To wit, Bron Breakker will be a player on the main roster. I don't even think I need to qualify it as a maybe. As long as he doesn't get hurt or bored with wrestling, he will enter the main roster. McMahon will push him. He will probably get to beat Roman Reigns at some point in his early career. Yeah, you can make money in AEW, but the draw of being the top guy in WWE is a siren call. Unless the company deteriorates to the point where the brand name becomes worthless, being The Guy in WWE means doors are open for you. I think there will come a day when WWE withers and dies. I'm not sure that day is today.

So, Breakker will at the bare minimum will have "highest paid WWE wrestler" at his disposal. He might get roles in movies. He might sell a bunch of merchandise. Having him leave WWE to go to AEW and season himself as a wrestler feels more like a fan-driven desire than one that would cause a spark to go off in his brain for his own betterment. I fully believe AEW is overall better for wrestlers than WWE, but for as much as AEW is improving material conditions, they are nowhere closer to paying wrestlers what they're worth than WWE is, and in WWE, top guys get better material conditions just on the basis of being top guys. It's not fair or right, but when you're Breakker, it's something that is in your mind, and not near the back either. Point being, he has McMahon by the metaphorical balls even now, and he might be insane to give that leverage up.

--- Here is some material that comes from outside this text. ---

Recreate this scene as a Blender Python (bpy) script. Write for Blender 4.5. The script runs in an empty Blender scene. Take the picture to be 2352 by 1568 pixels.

The Final Word: The world is Bronson Rechsteiner's oyster. He has a clear path to being The Guy in WWE, but for as sure a thing as that is right now, how much longer will it last? Jumping to AEW is a far better proposition now than going to TNA or testing the waters in Japan or Mexico has ever been, and if any one wrestler can reach levels in that company that would be comparable to what he will more than likely get in WWE, it's the man who should be known as Rex Steiner.